On Wednesday, Sotheby’s auctioned an item it advertised as the “oldest inscribed stone tablet of the Ten Commandments”—dating to sometime between 300 and 800 CE—for $5.03 million. The artifact was, according to Sotheby’s, discovered in 1913, and has the hallmarks of having been created by the Samaritan sect. But Christopher Rollston, perhaps the leading expert on ancient Hebrew inscriptions, is skeptical about these claims, and lays out a forensic case for doubting the tablet’s authenticity:
The fact of the matter is that this inscription was not found on a scientific archaeological excavation. Rather, it was sold on the antiquities market. Period. That’s all we really know. The seller had a putative “story of origins.” . . . But with inscriptions from the antiquities market, the seller always has a story. And the story the sellers (or forgers) tell is almost always a tall tale, which has been spun so as to convince the buyer that some inscription is ancient and that it was pulled from the soil of some archaeological site. Sometimes such stories are not entirely false, but sometimes they are. And it’s not always easy to tell the difference.
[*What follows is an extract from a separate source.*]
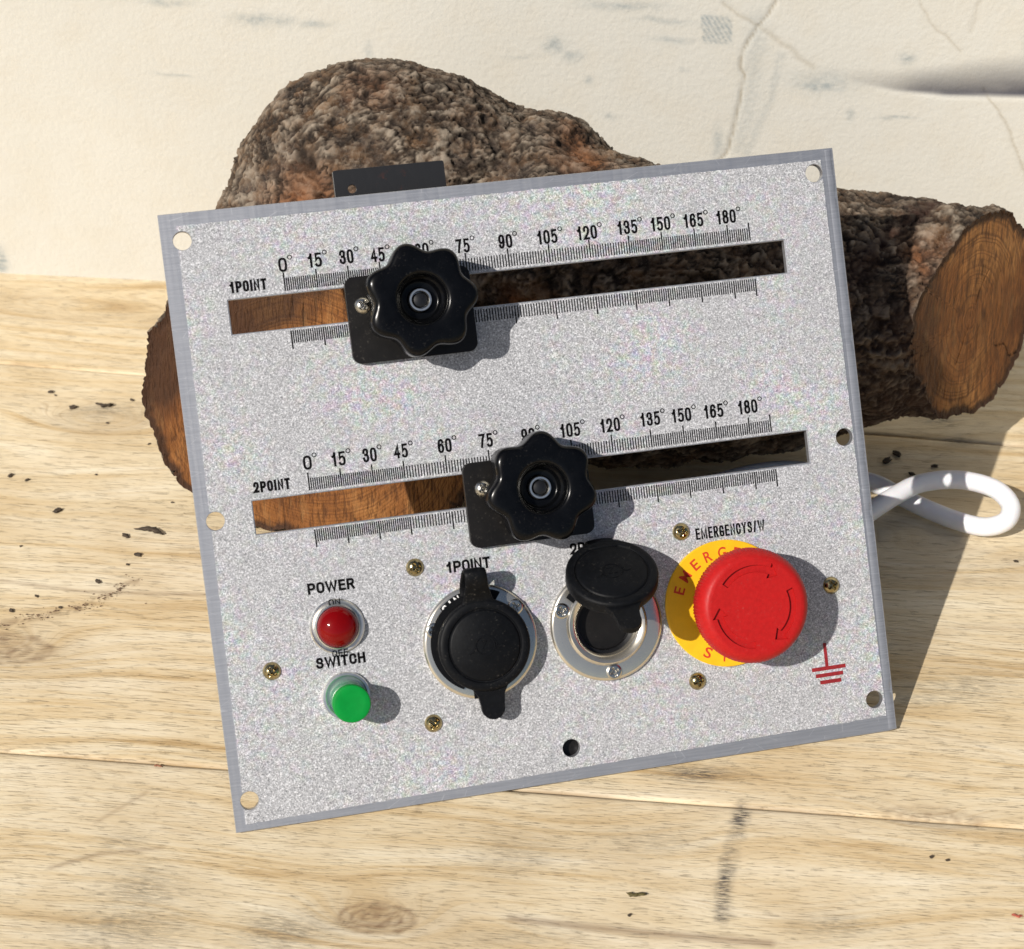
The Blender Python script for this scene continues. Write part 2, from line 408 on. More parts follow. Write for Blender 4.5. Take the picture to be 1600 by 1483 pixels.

Here’s another problem. There are no photographs of this inscription from 1913. None. And so we have no proof of its coming from the ground during some railroad construction. Not a shred of contemporary photographic evidence from 1913. . . . This is hard to believe. This age of early archaeological discovery is one in which journals and newspapers have countless stories about the finds that are coming from the ground.
Am I certain the Sotheby’s Samaritan Ten Commandments were forged some 75 to 100 years ago? No. But am I convinced these are genuine ancient Samaritan inscriptions from 1000 or 1500 or 2000 years ago? Absolutely not.